I looked around and found the monitor's power cable sitting on a desk. Even experienced users make dumb mistakes.

With the monitor working, I turned on the computer and prepared to set up Windows 98. The first screen requires that you type in the "product key" for the Windows software. I looked at the certificate on the Windows 98 CD-ROM and started typing.

The form on the computer screen required a sequence of characters that looked like this: XXXXX-XXXXX-XXXXX- XXXXX. Unfortunately, the ID on the Windows certificate looked like this: XXXXX-XXX-XXXXX-XXXXX.

I made a toll call to HP, where I waited on hold for five minutes until I could explain the problem to a technician named Roy. He said the Pavilion had certificates for Windows 95 and Windows 98 - but the Windows 98 certificate was on the Windows manual, not on the CD. Thus enlightened, I found the product key and continued the setup.

Things went awry again when I inserted the CD that came with the printer to install the drivers that make it work. The CD-ROM drive spun furiously, and at times the mouse wouldn't move at all. Several minutes later, the PC finally displayed the Blue Screen of Death, a sight that strikes fear into the hearts of Windows users. It means everything is frozen solid.

So I turned off the computer, waited 30 seconds and turned it on again. This time the computer booted up and displayed the Windows 98 desktop. A window on the screen suggested registering with HP, and a form appeared. I started typing in my mother's name, but nothing appeared on the screen. The keyboard, which had worked before, was not responding.

I rebooted. Still no response from the keyboard. So I placed a second toll call HP support.

After more than 10 minutes on hold, I got Randall. He had me cycle the power off and on, something I should have thought of. This time, the keyboard responded. While I was waiting for the computer to come on again, I asked Randall why the CD-ROM drive was causing the mouse to freeze periodically. He said the CD-ROM was using so much system memory that it interfered with the mouse's operation.

I wondered what Randall was smoking.

Tip 4: There are good tech-support people and bad tech-support people.

I went back to installing the printer drivers. Still no luck. For the third time in two hours, I made a toll call for tech support, this time to Canon. Eric answered in less than a minute. Unlike Randall, the HP techie, Eric knew his stuff. He talked me through several attempts to install the drivers, but each failed. Eric asked whether the CD-ROM drive was thrashing and making a lot of noise. "Like a drunken sailor on shore leave," I said.
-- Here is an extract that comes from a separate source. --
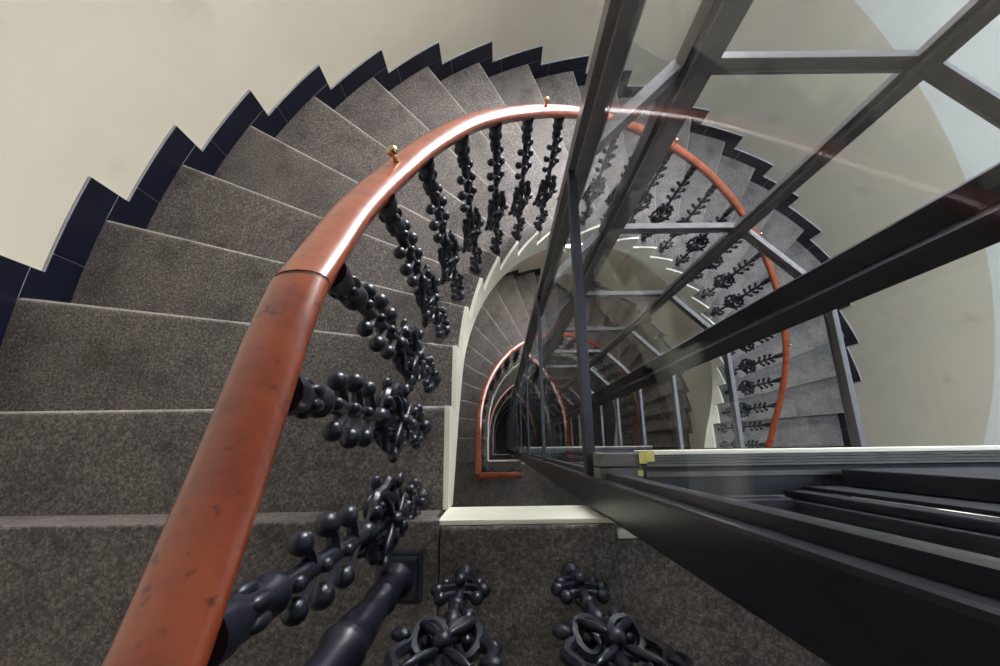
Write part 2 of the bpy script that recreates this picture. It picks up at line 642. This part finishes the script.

Eric said the drive might be defective and asked me to try another CD. I put in a CD with clip art and copied and pasted a graphic into a Microsoft Works document. No problem.

"The Canon CD probably is defective," Eric said, and talked me through installation of the printer drivers using the second Canon CD. It worked, and I triumphantly printed a test page.

Next it was time to configure the America Online software, which was pre-installed on the machine. I got to the prompt that asked for my mother's area code when the keyboard failed again. I rebooted and the keyboard worked.

Tip 5: Check the manufacturer's Web site if you have problems.

I went to Hewlett-Packard's Web site (www.hp.com) and saw messages from dozens of users with the same keyboard problem. So I made a fourth toll call to Hewlett-Packard, where a tech agreed to send my mother a new keyboard, for free. It arrived three days later.

This time, the space bar stuck and didn't work unless we pounded on it.

Toll calls five and six to HP yielded little help. The technician and his supervisors insisted that I remove and and reinstall the keyboard drivers before they would send a third keyboard. I refused, because they failed to explain how that was going to unstick the stuck key.

I went to CompUSA and purchased a generic keyboard for $10 and borrowed another from the office. Both worked fine. I left the generic keyboard with my mother.

I had spent more than four hours and made 60 minutes' worth of long-distance calls getting the machine to the point where my mother could type and print a few documents and get on AOL.

Her thoughts on all this: "Why does it have to be so difficult?"

My thought: I should have bought the iMac.